Coming Back to That Table

Later that day, I found myself thinking again about the nine students gathered around the small-group table — the same students working beyond third-grade expectations, leaning forward, asking for harder problems, eager for what came next.

That moment didn’t happen by accident.

It was the result of small, consistent instructional decisions grounded in learning science. Four intentional minutes a day. Clear goals. Immediate feedback. Practice designed to match how the brain actually learns.

Over time, those decisions changed more than skill level. They changed how students saw themselves. These students weren’t just faster with math facts. They had become learners who trusted the process of learning, who expected growth because they had experienced it again and again.
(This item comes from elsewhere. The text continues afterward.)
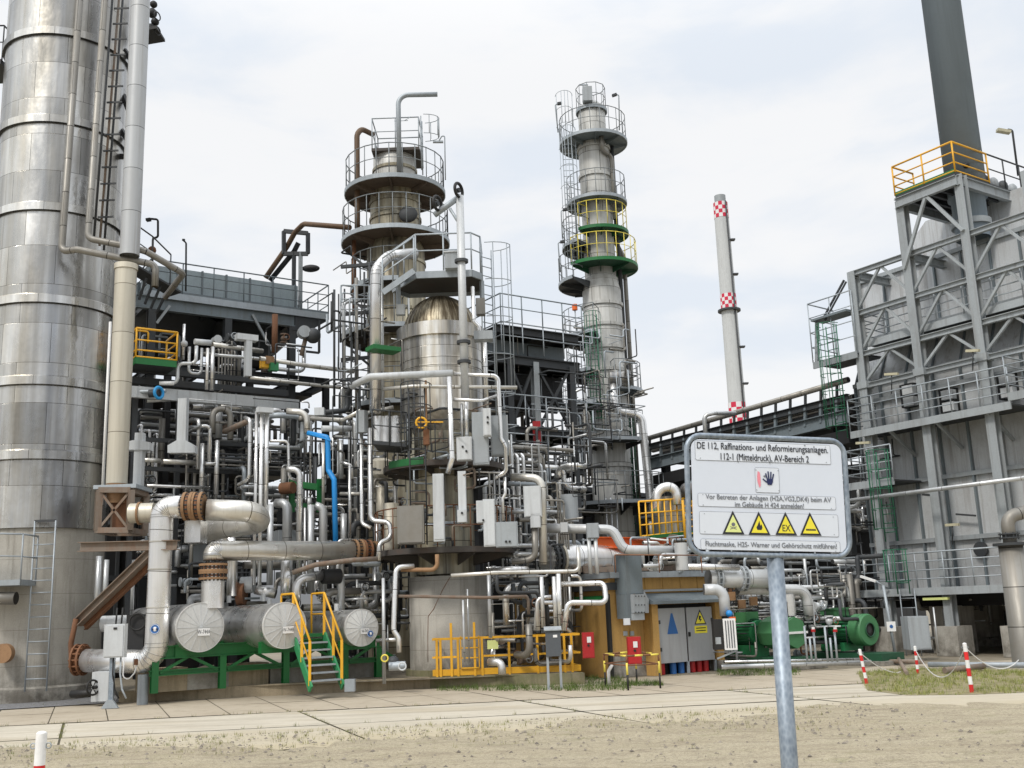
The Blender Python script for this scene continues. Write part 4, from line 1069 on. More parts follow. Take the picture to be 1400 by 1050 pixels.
# ------------------------------------------------------------------ RIGHT COLUMN
c4 = col_axis(821, 374, 46)
def r4(w_, row): return w_ * m_per_px(V((c4[0], c4[1], rz(row, c4))))
T4 = thing('slender_column', 'tall slender pale column with many round platforms, two of them green', 'column', V((c4[0], c4[1], 0)))
rA, rB, rC = r4(18.5, 165), r4(21, 260), r4(26.5, 450)
z0 = rz(360, c4)
MB().lathe((c4[0], c4[1], 0), Z, [(0, rC), (rz(392, c4, rC), rC), (rz(380, c4), rB)], 40).build('lower_shell', M['column_clad'], T4)
MB().lathe((c4[0], c4[1], 0), Z, [(rz(380, c4), rB), (rz(200, c4), rB)], 40).build('middle_shell', M['column_clad'], T4)
MB().lathe((c4[0], c4[1], 0), Z, [(rz(200, c4), rB), (rz(190, c4), rA), (rz(150, c4), rA), (rz(142, c4), rA * .6), (rz(138, c4), .01)], 40).build('upper_shell', M['column_clad'], T4)
for row, r in ((196, rB), (235, rB), (378, rB), (412, rC), (441, rC), (472, rC), (503, rC), (585, rC), (635, rC)): ring_band(T4, c4, rz(row, c4, r), r, M['column_clad'], .07, .07)
g, sd_ = M['galv'], M['steel_blue']
ring_platform(T4, c4, rz(181, c4, r4(37, 181)), rA, r4(46, 181), 0, 2 * PI, M['steel_blue'], g, 1.25)
ring_platform(T4, c4, rz(145, c4, r4(17, 145)), rA * .5, r4(21, 145), 0, 2 * PI, M['steel_blue'], g, 1.2)
ring_platform(T4, c4, rz(267, c4, r4(33, 267)), rB, r4(41, 267), 0, 2 * PI, M['steel_blue'], g, 1.25)
ring_platform(T4, c4, rz(310, c4, r4(33, 310)), rB, r4(41, 310), -PI * .75, PI * .35, M['green_dark'], M['yellow_pale'], 1.25, edge=M['green'])
ring_platform(T4, c4, rz(325, c4, r4(40, 325)), rB, r4(50, 325), PI * .7, PI * 1.28, M['steel_dark'], g, 1.25)
ring_platform(T4, c4, rz(355, c4, r4(41, 355)), rB, r4(51, 355), -PI * .8, PI * .3, M['green_dark'], M['yellow_pale'], 1.25, edge=M['green'])
ring_platform(T4, c4, rz(374, c4, r4(46, 374)), rB, r4(58, 374), PI * .7, PI * 1.25, M['steel_dark'], g, 1.25)
ring_platform(T4, c4, rz(452, c4, r4(46, 452)), rC, r4(57, 452), PI * .7, PI * 1.4, M['steel_dark'], g, 1.25)
ring_platform(T4, c4, rz(503, c4, r4(43, 503)), rC, r4(54, 503), PI * .75, PI * 1.35, M['steel_dark'], g, 1.25)
ring_platform(T4, c4, rz(530, c4, r4(38, 530)), rC, r4(48, 530), -PI * .45, PI * .3, M['steel_blue'], g, 1.25)
ring_platform(T4, c4, rz(548, c4, r4(53, 548)), rC, r4(66, 548), PI * .75, PI * 1.4, M['steel_dark'], g, 1.25)
ring_platform(T4, c4, rz(600, c4, r4(48, 600)), rC, r4(60, 600), PI * .7, PI * 1.75, M['steel_dark'], g, 1.25)
ring_platform(T4, c4, rz(686, c4, r4(60, 686)), rC, r4(75, 686), PI * .75, PI * 1.85, M['steel_dark'], g, 1.25)
m = MB(); a = V((c4[0] - rB - .55, c4[1] - .6, rz(372, c4))); b = V((a.x, a.y, rz(186, c4))); ladder(m, a, b, X_, .45); m.build('ladder', g, T4)
cage(MB(), a, b, -Y_, X_, .4, .9).build('ladder_cage', g, T4)
m = MB(); a = V((c4[0] - r4(38, 150), c4[1] - .5, rz(181, c4))); cage(m, a, a + Z * 1.6, -Y_, X_, .4, .8); m.build('top_cage', g, T4)
m = MB(); a = V((c4[0] - .15, c4[1] - r4(36, 520), rz(590, c4, 1))); a = at(817, 590, 46 - rC - .5); b = mv(a, 'z', 430); ladder(m, a, b, X_, .45); m.build('ladder', M['green_ladder'], T4)
cage(MB(), mv(a, 'z', 575), b, -Y_, X_, .38, .8).build('ladder_cage', M['green_ladder'], T4)
m = MB(); a = at(860, 740, 46.3); b = mv(a, 'z', 565); ladder(m, a, b, X_, .45); m.build('ladder', M['green_ladder'], T4)
cage(MB(), a, b, -Y_ + X_ * .4, X_, .4, .7).build('ladder_cage', M['green_ladder'], T4)
for (x0, y0, x1, y1, l) in ((763, 181, 759, 143, 'left lamp mast on the top platform of the slender column'), (847, 178, 846, 130, 'right lamp mast on the top platform of the slender column'), (769, 326, 767, 288, 'lamp mast on the upper left dark platform of the slender column'), (766, 372, 763, 332, 'lamp mast on the lower left dark platform of the slender column')):
    t = thing('platform_lamp', l, 'lamp', at(x0, y0, 45)); s = -1 if x0 > 800 else 1
    MB().tube([at(x0, y0, 45), at(x1, y1, 45), at(x1 + 4 * s, y1 - 1, 45)], .03, 6, fillet=.1).build('pole', g, t)
    MB().bar(at(x1 + 3 * s, y1 - 1, 45), at(x1 + 9 * s, y1 + 1 - 3 * (s > 0), 45), .16, .1).build('lamp_head', M['steel_dark'], t)
t = thing('lightning_mast', 'short T-shaped mast on the very top of the slender column', 'mast', at(798, 138, 46)); MB().tube([at(797, 140, 46), at(797, 116, 46)], .03, 6).build('rod', g, t); MB().bar(at(792, 116, 46), at(804, 116, 46), .06, .06).build('crossbar', g, t)
one(MB().box(at(803, 130, 45.3), (.22, .2, .36)), 'instrument_box', 'grey box on the very top platform of the slender column', 'box', M['box_grey'])
YR = 46.2
pipe('dark pipe down the right side of the slender column from the top platform', (822, 186, 45), [('p', 823, 205, 45.2), ('p', 836, 214, 45.6), ('z', 300)], 6, M['pipe_dull'])
pipe('black riser close to the right side of the slender column', (836, 200, 46), [('z', 330), ('p', 846, 345, 46), ('z', 700)], 6, M['steel_dark'])
pipe('grey riser right of the black riser of the slender column', (841, 330, 46.4), [('p', 853, 352, 46.4), ('z', 745)], 6, M['pipe_dull'])
pipe('thin dark riser furthest right on the slender column', (856, 545, 46.6), [('z', 760)], 4, M['steel_dark'])
pipe('silver pipe from the slender column nozzle, stepping out right and down', (838, 524, 44.5), [('z', 552), ('p', 846, 563, 44.5), ('p', 877, 568, 44.6), ('p', 890, 690, 44.6), ('z', 712)], 11.5, M['pipe_clad'], fillet=.4)
one(MB().cyl(at(833, 518, 44.6), X_, .9, .38), 'nozzle_drum', 'small horizontal silver drum on the right platform of the slender column', 'nozzle', M['vessel_clad'])
pipe('white pipe in a square bend left of the slender column', (776, 541, 43), [('p', 800, 529, 43), ('p', 804, 603, 43), ('p', 828, 605, 43), ('z', 655)], 3.6, M['pipe_grey'])
for i, x in enumerate((829, 836, 843)): pipe('slim riser on the foot of the slender column', (x - 1, 680, 44), [('z', 800)], 2.6, M['pipe_grey'], group='slim risers on the slender column foot')
t = thing('warning_light', 'orange-red lamp on the left platform of the slender column', 'lamp', at(786, 452, 45)); MB().tube([at(788, 452, 44.5), at(786, 424, 44.5)], .03).build('pole', g, t); MB().cyl(at(786, 424, 44.5), Z, .26, .12).build('lamp_head', M['orange'], t)
# ------------------------------------------------------------------ STEEL DECK (air cooler)
CP = at(217, 416, 32.5)
def vp(px, py, back=0.0): return onpl(px, py, CP + U * back, U)
ac = thing('air_cooler', 'long blue-grey air cooler on a raised steel deck with handrails', 'air cooler', V((CP.x, CP.y, 0)))
zg = vp(217, 403).z; L = (vp(449, 411) - vp(205, 403)); L.z = 0; LL = L.length; o = vp(205, 403); o.z = 0
D = 5.6
def acp(a, b, z): return V((o.x, o.y, z)) + W * a + U * b
MB().gbox(acp(LL / 2, D / 2, zg + .02), (LL / 2, D / 2, .06)).build('deck', M['steel_blue'], ac)
Lg = LL * .80
for b in (0.1, D - .1):
    MB().ibeam(acp(-.4, b, zg - .27), acp(Lg, b, zg - .27), .2, .44).build('girder', M['steel_blue'], ac)
for k in range(6):
    MB().ibeam(acp(Lg * k / 5, .2, zg - .22), acp(Lg * k / 5, D - .2, zg - .22), .14, .3).build('cross_beam', M['steel_dark'], ac)
rail(MB(), [acp(0, D, zg + .08), acp(0, 0, zg + .08), acp(LL, 0, zg + .08), acp(LL, D, zg + .08)], 1.1, 1.0, .022, (1, .66, .33), True).build('railing', M['steel_blue'], ac)
MB().gbox(acp(LL * .43, 1.0, zg + .62), (LL * .42, .45, .55)).build('header_box', M['header_blue'], ac)
MB().gbox(acp(LL * .43, 3.2, zg + .75), (LL * .42, 1.3, .2)).build('tube_bundle', M['steel_blue'], ac)
for k in range(7): MB().gbox(acp(LL * (.03 + .134 * k), 1.0, zg + .62), (.03, .48, .58)).build('rib', M['steel_blue'], ac)
MB().gbox(acp(LL * .5, -.03, zg + .0), (LL * .5, .025, .11)).build('deck_edge', M['galv'], ac)
for k, a in enumerate((1.35, 4.0)):
    q = acp(a, 2.8, zg - 1.35)
    MB().lathe(q, Z, [(0, 1.15), (.35, 1.15), (1.1, 1.9)], 40).build('fan_shroud', M['steel_dark'], ac)
    MB().lathe(q, Z, [(.1, .1), (.1, 1.1)], 40, smooth=False).build('fan_guard', M['steel_black'], ac)
    MB().cyl(q - Z * .5, Z, .5, .2).build('fan_motor', M['steel_dark'], ac)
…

Standing there with them, the pattern was impossible to ignore. When instruction is aligned with learning science, success stops feeling like a surprise.

It becomes predictable.

I was standing at our small-group table, surrounded by nine students leaning forward in their chairs, eyes fixed on what they were ready to learn next.

Final Reflection

Educational improvement doesn’t always require sweeping reforms or longer lessons. Sometimes transformation begins with small routines grounded in strong evidence.

In our classroom, four intentional minutes a day changed how students experienced mathematics and, more importantly, how they experienced themselves as learners.